**What you have to do:** Copy the data that follows, character for character, minus the pictures.

+-------+

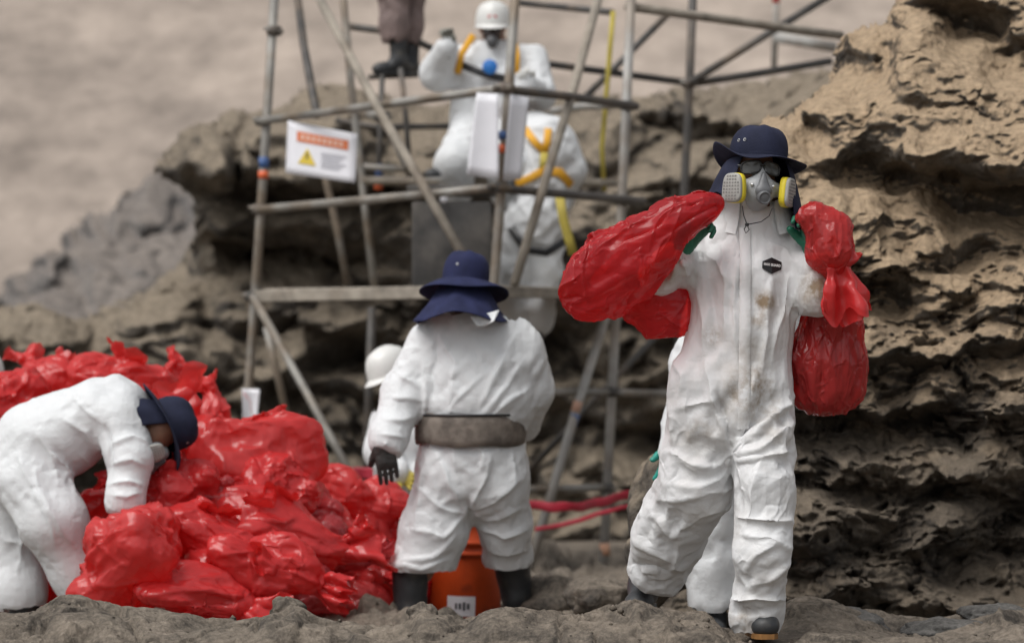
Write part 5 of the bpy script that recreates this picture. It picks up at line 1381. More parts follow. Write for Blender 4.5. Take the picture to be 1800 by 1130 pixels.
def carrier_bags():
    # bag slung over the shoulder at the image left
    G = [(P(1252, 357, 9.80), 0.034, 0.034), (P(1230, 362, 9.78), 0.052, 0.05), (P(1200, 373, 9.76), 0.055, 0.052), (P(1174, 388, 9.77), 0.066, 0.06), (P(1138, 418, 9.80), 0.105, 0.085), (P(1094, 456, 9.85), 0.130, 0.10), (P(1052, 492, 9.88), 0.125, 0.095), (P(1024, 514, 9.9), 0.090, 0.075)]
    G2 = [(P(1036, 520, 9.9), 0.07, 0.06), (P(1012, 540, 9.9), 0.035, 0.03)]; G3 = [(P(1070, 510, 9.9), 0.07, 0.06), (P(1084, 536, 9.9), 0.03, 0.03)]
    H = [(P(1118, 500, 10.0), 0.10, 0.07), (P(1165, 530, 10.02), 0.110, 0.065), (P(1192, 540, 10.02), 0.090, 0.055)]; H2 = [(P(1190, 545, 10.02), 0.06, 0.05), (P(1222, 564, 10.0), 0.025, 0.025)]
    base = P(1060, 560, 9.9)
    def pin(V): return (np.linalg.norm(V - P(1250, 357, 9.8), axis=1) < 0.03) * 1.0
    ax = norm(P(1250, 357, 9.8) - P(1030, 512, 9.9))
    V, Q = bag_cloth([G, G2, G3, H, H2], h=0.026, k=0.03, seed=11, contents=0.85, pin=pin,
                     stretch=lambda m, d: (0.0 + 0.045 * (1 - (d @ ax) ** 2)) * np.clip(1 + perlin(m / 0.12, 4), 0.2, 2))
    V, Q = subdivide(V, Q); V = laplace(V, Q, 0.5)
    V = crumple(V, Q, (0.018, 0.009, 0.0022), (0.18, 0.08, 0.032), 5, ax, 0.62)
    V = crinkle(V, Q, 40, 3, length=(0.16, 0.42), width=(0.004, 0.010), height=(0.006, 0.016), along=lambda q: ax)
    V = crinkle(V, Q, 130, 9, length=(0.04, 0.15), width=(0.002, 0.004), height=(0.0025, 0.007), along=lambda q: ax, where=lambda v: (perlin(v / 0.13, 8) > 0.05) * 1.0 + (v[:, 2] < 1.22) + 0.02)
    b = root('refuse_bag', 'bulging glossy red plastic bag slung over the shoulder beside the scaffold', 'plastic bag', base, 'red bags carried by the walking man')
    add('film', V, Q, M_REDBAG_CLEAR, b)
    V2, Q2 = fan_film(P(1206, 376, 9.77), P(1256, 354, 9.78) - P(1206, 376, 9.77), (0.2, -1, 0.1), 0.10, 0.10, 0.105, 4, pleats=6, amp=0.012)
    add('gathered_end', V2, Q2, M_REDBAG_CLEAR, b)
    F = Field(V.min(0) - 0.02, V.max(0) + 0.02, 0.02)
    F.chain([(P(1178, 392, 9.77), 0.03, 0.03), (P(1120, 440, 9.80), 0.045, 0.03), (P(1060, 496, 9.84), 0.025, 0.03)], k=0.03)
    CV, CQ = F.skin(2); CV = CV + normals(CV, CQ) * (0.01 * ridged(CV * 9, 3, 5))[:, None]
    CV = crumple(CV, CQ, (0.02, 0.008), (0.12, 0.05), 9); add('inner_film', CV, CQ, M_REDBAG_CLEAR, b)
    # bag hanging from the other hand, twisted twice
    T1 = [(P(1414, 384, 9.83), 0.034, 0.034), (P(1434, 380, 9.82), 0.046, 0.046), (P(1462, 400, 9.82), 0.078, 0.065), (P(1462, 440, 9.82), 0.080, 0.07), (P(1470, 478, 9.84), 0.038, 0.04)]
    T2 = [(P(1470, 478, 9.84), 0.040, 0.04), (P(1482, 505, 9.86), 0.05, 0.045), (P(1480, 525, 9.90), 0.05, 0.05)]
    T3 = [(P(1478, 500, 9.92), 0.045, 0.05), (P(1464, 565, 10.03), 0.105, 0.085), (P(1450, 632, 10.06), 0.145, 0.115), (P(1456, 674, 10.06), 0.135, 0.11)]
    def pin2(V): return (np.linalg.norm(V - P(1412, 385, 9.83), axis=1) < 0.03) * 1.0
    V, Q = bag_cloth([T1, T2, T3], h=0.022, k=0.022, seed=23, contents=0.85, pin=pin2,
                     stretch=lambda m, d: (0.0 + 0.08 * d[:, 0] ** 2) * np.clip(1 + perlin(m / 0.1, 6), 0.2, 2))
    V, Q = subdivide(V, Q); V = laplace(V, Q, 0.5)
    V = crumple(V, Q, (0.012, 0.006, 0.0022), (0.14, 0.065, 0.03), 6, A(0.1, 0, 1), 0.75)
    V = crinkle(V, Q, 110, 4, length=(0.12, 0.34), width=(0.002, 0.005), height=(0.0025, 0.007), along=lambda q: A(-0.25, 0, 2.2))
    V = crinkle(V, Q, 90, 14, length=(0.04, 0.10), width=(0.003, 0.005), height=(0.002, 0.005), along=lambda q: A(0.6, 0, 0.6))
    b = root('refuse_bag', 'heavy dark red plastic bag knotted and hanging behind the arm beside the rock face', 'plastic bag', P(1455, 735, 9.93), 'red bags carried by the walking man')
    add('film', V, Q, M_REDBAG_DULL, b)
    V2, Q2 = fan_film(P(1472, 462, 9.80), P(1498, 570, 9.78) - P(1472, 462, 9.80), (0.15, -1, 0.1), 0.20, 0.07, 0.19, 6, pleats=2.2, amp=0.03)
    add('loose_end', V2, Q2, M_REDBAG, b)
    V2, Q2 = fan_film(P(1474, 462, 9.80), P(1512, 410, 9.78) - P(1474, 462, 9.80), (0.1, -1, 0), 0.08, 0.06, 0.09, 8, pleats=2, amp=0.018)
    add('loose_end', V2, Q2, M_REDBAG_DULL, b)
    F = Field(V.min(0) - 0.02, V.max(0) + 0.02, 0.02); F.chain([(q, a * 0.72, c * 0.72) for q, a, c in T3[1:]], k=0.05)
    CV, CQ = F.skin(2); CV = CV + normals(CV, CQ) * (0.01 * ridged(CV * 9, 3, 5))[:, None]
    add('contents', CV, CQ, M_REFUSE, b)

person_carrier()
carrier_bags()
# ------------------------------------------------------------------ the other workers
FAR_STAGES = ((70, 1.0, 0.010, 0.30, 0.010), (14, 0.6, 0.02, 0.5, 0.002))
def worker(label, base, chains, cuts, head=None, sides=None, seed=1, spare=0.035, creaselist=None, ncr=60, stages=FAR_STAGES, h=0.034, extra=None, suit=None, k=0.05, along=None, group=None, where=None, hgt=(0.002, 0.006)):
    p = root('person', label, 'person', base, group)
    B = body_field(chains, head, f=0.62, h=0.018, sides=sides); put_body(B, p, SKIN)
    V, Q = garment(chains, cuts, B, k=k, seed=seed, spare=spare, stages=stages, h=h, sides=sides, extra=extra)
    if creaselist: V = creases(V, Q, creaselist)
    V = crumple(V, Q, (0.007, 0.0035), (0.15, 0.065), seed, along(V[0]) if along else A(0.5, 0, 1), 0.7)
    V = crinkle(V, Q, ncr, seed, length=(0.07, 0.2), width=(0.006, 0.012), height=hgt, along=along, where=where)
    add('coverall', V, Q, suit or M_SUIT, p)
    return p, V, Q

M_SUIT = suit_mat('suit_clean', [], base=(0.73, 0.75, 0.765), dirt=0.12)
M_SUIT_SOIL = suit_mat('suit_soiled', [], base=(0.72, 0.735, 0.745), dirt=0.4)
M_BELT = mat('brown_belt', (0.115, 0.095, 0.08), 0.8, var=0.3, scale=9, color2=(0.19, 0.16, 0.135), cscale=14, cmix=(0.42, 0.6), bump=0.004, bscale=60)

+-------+

**Finished answer:**
Write part 5 of the bpy script that recreates this picture. It picks up at line 1381. More parts follow. Write for Blender 4.5. Take the picture to be 1800 by 1130 pixels.
def carrier_bags():
    # bag slung over the shoulder at the image left
    G = [(P(1252, 357, 9.80), 0.034, 0.034), (P(1230, 362, 9.78), 0.052, 0.05), (P(1200, 373, 9.76), 0.055, 0.052), (P(1174, 388, 9.77), 0.066, 0.06), (P(1138, 418, 9.80), 0.105, 0.085), (P(1094, 456, 9.85), 0.130, 0.10), (P(1052, 492, 9.88), 0.125, 0.095), (P(1024, 514, 9.9), 0.090, 0.075)]
    G2 = [(P(1036, 520, 9.9), 0.07, 0.06), (P(1012, 540, 9.9), 0.035, 0.03)]; G3 = [(P(1070, 510, 9.9), 0.07, 0.06), (P(1084, 536, 9.9), 0.03, 0.03)]
    H = [(P(1118, 500, 10.0), 0.10, 0.07), (P(1165, 530, 10.02), 0.110, 0.065), (P(1192, 540, 10.02), 0.090, 0.055)]; H2 = [(P(1190, 545, 10.02), 0.06, 0.05), (P(1222, 564, 10.0), 0.025, 0.025)]
    base = P(1060, 560, 9.9)
    def pin(V): return (np.linalg.norm(V - P(1250, 357, 9.8), axis=1) < 0.03) * 1.0
    ax = norm(P(1250, 357, 9.8) - P(1030, 512, 9.9))
    V, Q = bag_cloth([G, G2, G3, H, H2], h=0.026, k=0.03, seed=11, contents=0.85, pin=pin,
                     stretch=lambda m, d: (0.0 + 0.045 * (1 - (d @ ax) ** 2)) * np.clip(1 + perlin(m / 0.12, 4), 0.2, 2))
    V, Q = subdivide(V, Q); V = laplace(V, Q, 0.5)
    V = crumple(V, Q, (0.018, 0.009, 0.0022), (0.18, 0.08, 0.032), 5, ax, 0.62)
    V = crinkle(V, Q, 40, 3, length=(0.16, 0.42), width=(0.004, 0.010), height=(0.006, 0.016), along=lambda q: ax)
    V = crinkle(V, Q, 130, 9, length=(0.04, 0.15), width=(0.002, 0.004), height=(0.0025, 0.007), along=lambda q: ax, where=lambda v: (perlin(v / 0.13, 8) > 0.05) * 1.0 + (v[:, 2] < 1.22) + 0.02)
    b = root('refuse_bag', 'bulging glossy red plastic bag slung over the shoulder beside the scaffold', 'plastic bag', base, 'red bags carried by the walking man')
    add('film', V, Q, M_REDBAG_CLEAR, b)
    V2, Q2 = fan_film(P(1206, 376, 9.77), P(1256, 354, 9.78) - P(1206, 376, 9.77), (0.2, -1, 0.1), 0.10, 0.10, 0.105, 4, pleats=6, amp=0.012)
    add('gathered_end', V2, Q2, M_REDBAG_CLEAR, b)
    F = Field(V.min(0) - 0.02, V.max(0) + 0.02, 0.02)
    F.chain([(P(1178, 392, 9.77), 0.03, 0.03), (P(1120, 440, 9.80), 0.045, 0.03), (P(1060, 496, 9.84), 0.025, 0.03)], k=0.03)
    CV, CQ = F.skin(2); CV = CV + normals(CV, CQ) * (0.01 * ridged(CV * 9, 3, 5))[:, None]
    CV = crumple(CV, CQ, (0.02, 0.008), (0.12, 0.05), 9); add('inner_film', CV, CQ, M_REDBAG_CLEAR, b)
    # bag hanging from the other hand, twisted twice
    T1 = [(P(1414, 384, 9.83), 0.034, 0.034), (P(1434, 380, 9.82), 0.046, 0.046), (P(1462, 400, 9.82), 0.078, 0.065), (P(1462, 440, 9.82), 0.080, 0.07), (P(1470, 478, 9.84), 0.038, 0.04)]
    T2 = [(P(1470, 478, 9.84), 0.040, 0.04), (P(1482, 505, 9.86), 0.05, 0.045), (P(1480, 525, 9.90), 0.05, 0.05)]
    T3 = [(P(1478, 500, 9.92), 0.045, 0.05), (P(1464, 565, 10.03), 0.105, 0.085), (P(1450, 632, 10.06), 0.145, 0.115), (P(1456, 674, 10.06), 0.135, 0.11)]
    def pin2(V): return (np.linalg.norm(V - P(1412, 385, 9.83), axis=1) < 0.03) * 1.0
    V, Q = bag_cloth([T1, T2, T3], h=0.022, k=0.022, seed=23, contents=0.85, pin=pin2,
                     stretch=lambda m, d: (0.0 + 0.08 * d[:, 0] ** 2) * np.clip(1 + perlin(m / 0.1, 6), 0.2, 2))
    V, Q = subdivide(V, Q); V = laplace(V, Q, 0.5)
    V = crumple(V, Q, (0.012, 0.006, 0.0022), (0.14, 0.065, 0.03), 6, A(0.1, 0, 1), 0.75)
    V = crinkle(V, Q, 110, 4, length=(0.12, 0.34), width=(0.002, 0.005), height=(0.0025, 0.007), along=lambda q: A(-0.25, 0, 2.2))
    V = crinkle(V, Q, 90, 14, length=(0.04, 0.10), width=(0.003, 0.005), height=(0.002, 0.005), along=lambda q: A(0.6, 0, 0.6))
    b = root('refuse_bag', 'heavy dark red plastic bag knotted and hanging behind the arm beside the rock face', 'plastic bag', P(1455, 735, 9.93), 'red bags carried by the walking man')
    add('film', V, Q, M_REDBAG_DULL, b)
    V2, Q2 = fan_film(P(1472, 462, 9.80), P(1498, 570, 9.78) - P(1472, 462, 9.80), (0.15, -1, 0.1), 0.20, 0.07, 0.19, 6, pleats=2.2, amp=0.03)
    add('loose_end', V2, Q2, M_REDBAG, b)
    V2, Q2 = fan_film(P(1474, 462, 9.80), P(1512, 410, 9.78) - P(1474, 462, 9.80), (0.1, -1, 0), 0.08, 0.06, 0.09, 8, pleats=2, amp=0.018)
    add('loose_end', V2, Q2, M_REDBAG_DULL, b)
    F = Field(V.min(0) - 0.02, V.max(0) + 0.02, 0.02); F.chain([(q, a * 0.72, c * 0.72) for q, a, c in T3[1:]], k=0.05)
    CV, CQ = F.skin(2); CV = CV + normals(CV, CQ) * (0.01 * ridged(CV * 9, 3, 5))[:, None]
    add('contents', CV, CQ, M_REFUSE, b)

person_carrier()
carrier_bags()
# ------------------------------------------------------------------ the other workers
FAR_STAGES = ((70, 1.0, 0.010, 0.30, 0.010), (14, 0.6, 0.02, 0.5, 0.002))
def worker(label, base, chains, cuts, head=None, sides=None, seed=1, spare=0.035, creaselist=None, ncr=60, stages=FAR_STAGES, h=0.034, extra=None, suit=None, k=0.05, along=None, group=None, where=None, hgt=(0.002, 0.006)):
    p = root('person', label, 'person', base, group)
    B = body_field(chains, head, f=0.62, h=0.018, sides=sides); put_body(B, p, SKIN)
    V, Q = garment(chains, cuts, B, k=k, seed=seed, spare=spare, stages=stages, h=h, sides=sides, extra=extra)
    if creaselist: V = creases(V, Q, creaselist)
    V = crumple(V, Q, (0.007, 0.0035), (0.15, 0.065), seed, along(V[0]) if along else A(0.5, 0, 1), 0.7)
    V = crinkle(V, Q, ncr, seed, length=(0.07, 0.2), width=(0.006, 0.012), height=hgt, along=along, where=where)
    add('coverall', V, Q, suit or M_SUIT, p)
    return p, V, Q

M_SUIT = suit_mat('suit_clean', [], base=(0.73, 0.75, 0.765), dirt=0.12)
M_SUIT_SOIL = suit_mat('suit_soiled', [], base=(0.72, 0.735, 0.745), dirt=0.4)
M_BELT = mat('brown_belt', (0.115, 0.095, 0.08), 0.8, var=0.3, scale=9, color2=(0.19, 0.16, 0.135), cscale=14, cmix=(0.42, 0.6), bump=0.004, bscale=60)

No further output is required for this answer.